Не отстает ли уж кн. Святополк-Мирский от самоновейшего миропонимания? Это для него очень рискованно. Что может сказать на это Лелевич — он шутить не любит. Первая книга «Верст» может оказаться последней.
Возможно, что кн. Святополк-Мирский переусердствовал в своем осуждении на забвение всей старой русской литературы…
Недавно А.Вербицкая, автор романа «Ключи счастья», сообщила нам, что покойный Воровский решил переиздать многие из ее произведений. Кстати, история этого признания «полезности» романов Вербицкой настолько интересна, что ее не грех привести в выдержке из письма самой Вербицкой, напечатанного в «Правде».
Дело в том, что в 1919 году «наркомпрос» решил было сжечь все книги Вербицкой «за порнографию, юдофобство и черносотенство». «Я молчать не могла, — пишет А.Вербицкая, — и написала в Наркомпрос заявление, что я требую над собой гласного суда. Пусть мне докажут, в какой книге и на какой странице повинна я в взводимых на меня преступлениях. Я доказывала, что в журналах, где я печаталась, коллегами моими были Луначарский, Покровский, Скворцов-Степанов, Максим Горький и другие большевики… Наркомпрос решил передать это дело на рассмотрение Воровского, слывшего знатоком литературы. В эту критическую минуту у меня нашлось двое защитников: Максим Горький, всегда прекрасно относившийся ко мне, возмутился и написал Воровскому. Через неделю Воровский купил весь мой склад, затем избрал литературную комиссию из 12-ти литераторов-коммунистов, которые в течение трех месяцев перечитали все мои 33 книги и 14 переводных изданий. Этого именно я и добивалась. В конце ноября товарищ Воровский позвонил мне и сказал:
— Поздравляю с полной победой. Все книги признаны безвредными, а многие полезными. Иx решено переиздать».
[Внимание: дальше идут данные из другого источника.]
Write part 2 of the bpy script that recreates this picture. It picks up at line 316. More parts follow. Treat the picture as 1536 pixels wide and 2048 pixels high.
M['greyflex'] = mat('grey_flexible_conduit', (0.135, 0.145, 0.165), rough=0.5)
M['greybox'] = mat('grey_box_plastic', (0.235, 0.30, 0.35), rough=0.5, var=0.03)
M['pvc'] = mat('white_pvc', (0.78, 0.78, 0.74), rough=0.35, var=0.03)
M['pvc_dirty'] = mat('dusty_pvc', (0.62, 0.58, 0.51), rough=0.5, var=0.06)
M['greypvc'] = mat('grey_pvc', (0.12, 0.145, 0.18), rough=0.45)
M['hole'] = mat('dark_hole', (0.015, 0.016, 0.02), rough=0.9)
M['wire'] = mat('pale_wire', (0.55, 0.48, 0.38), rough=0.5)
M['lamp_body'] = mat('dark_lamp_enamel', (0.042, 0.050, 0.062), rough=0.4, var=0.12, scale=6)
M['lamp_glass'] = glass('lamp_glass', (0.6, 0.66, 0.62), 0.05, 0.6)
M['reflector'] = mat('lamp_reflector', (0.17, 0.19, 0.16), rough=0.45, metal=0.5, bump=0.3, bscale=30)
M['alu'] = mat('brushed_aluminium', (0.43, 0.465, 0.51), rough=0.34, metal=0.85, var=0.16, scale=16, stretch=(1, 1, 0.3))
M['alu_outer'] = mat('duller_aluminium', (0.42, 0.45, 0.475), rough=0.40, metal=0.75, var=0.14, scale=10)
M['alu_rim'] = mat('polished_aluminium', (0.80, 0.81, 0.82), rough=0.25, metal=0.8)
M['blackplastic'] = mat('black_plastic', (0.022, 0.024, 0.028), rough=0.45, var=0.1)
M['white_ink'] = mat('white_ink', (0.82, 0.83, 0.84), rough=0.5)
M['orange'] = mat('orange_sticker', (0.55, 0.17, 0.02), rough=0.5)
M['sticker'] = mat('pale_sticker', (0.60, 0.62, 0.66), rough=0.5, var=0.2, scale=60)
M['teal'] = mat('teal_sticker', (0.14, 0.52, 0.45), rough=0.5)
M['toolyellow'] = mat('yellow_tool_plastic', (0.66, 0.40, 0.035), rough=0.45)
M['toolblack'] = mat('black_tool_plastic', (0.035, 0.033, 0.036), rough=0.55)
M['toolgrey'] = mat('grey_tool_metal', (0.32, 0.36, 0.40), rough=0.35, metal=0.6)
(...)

В настоящее время у Вербицкой нашлись новые враги и стали на нее нападать в советской печати. Но за нее вступился на страницах «Правды» коммунист Ольминский,[407] который заявил, что в пользу Вербицкой высказался и Луначарский.
Таким образом, авторитетными голосами Воровского (увы, загробный голос!) и Луначарского Вербицкая, хотя и дореволюционный писатель, признана достойной быть в среде новой литературы.
Доброе мнение —
Вот она, гению,
Плата: кошель похвал.
— Смертный дороже б взял.
Стало быть — аттестационный лист.[408]
(М.Цветаева)
Не было более зловещих предзнаменований для русской литературы, чем те, которые принимает за добрые кн. Святополк-Мирский. Но никогда не бывало и более идиотски-смешной и трагически-забавной свистопляски вокруг русской литературы, чем в наши времена. Все это, конечно, достойно времен, идущих «под знаком Марины Цветаевой».